Increased access, maritime activity, and national security challenges in the US Arctic. In an effort to enhance international maritime governance in response to increased Arctic shipping traffic, the United States and Russian Federation have proposed voluntary two-way routing measures in the Bering Strait and Bering Sea. The nations jointly developed and submitted the routing measures to the International Maritime Organization to formalize the two-way routes and precautionary areas. Located in US and Russian Federation territorial waters off the coasts of Alaska and the Chukotskiy Peninsula, the recommended routes help ships avoid the numerous shoals, reefs and islands outside the routes, reduce the potential for marine casualties and environmental disasters, and avoid areas that would adversely impact subsistence hunting and gathering of the indigenous people in the region.

Continued international cooperation and maturation of the Arctic Coast Guard Forum. Launched in 2015, the Arctic Coast Guard Forum (ACGF) aims to achieve cooperative action as an operationally focused, consensus-based organization with the purpose of leveraging collective resources to foster safe, secure and environmentally responsible maritime activity in the Arctic. The ACGF member states are: Canada, Denmark, Finland, Iceland, Norway, Sweden, the Russian Federation and the United States. In September 2017, the ACGF conducted the first-of-its-kind live search and rescue exercise in the Arctic under the banner of ARCTIC GUARDIAN 2017. All eight member-states participated by providing personnel, maritime, and air assets. The ACGF held the exercise off the coast of Iceland over several days of engagement, with the lessons learned discussed at the following meeting of the ACGF in Turku, Finland in November 2017.

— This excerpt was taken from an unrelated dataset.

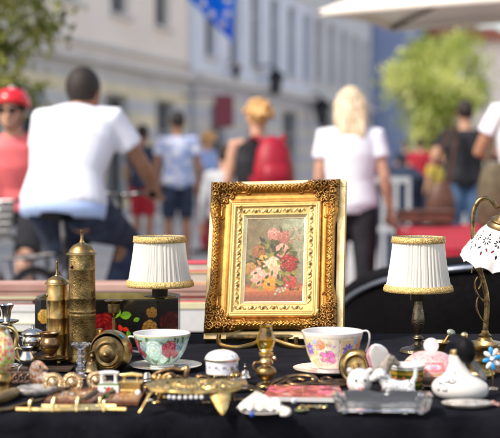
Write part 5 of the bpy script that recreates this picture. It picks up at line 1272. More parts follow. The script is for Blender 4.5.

Recapitalization of ice-capable assets, including of the Heavy Polar Icebreaker and aviation assets. To project effective presence in the polar regions in support of US National Security interests, the Coast Guard requires new polar icebreaking cutters and Arctic capable assets. To address mission demands, the Coast Guard is working with the Navy via an Integrated Program Office to build the first three heavy icebreakers, with plans to award a detail design and construction contract in Fiscal Year 2019.

Following Emerson’s remarks, Cara Condit presented insights on recently enacted Polar Codes. Condit characterized these important standards for Arctic shipping and discussed Coast Guard policies for implementing and enforcing them as marine traffic increases. Both Emerson and Condit referenced various prevention and response programs the Coast Guard is implementing to ensure safe waterways and marine activities.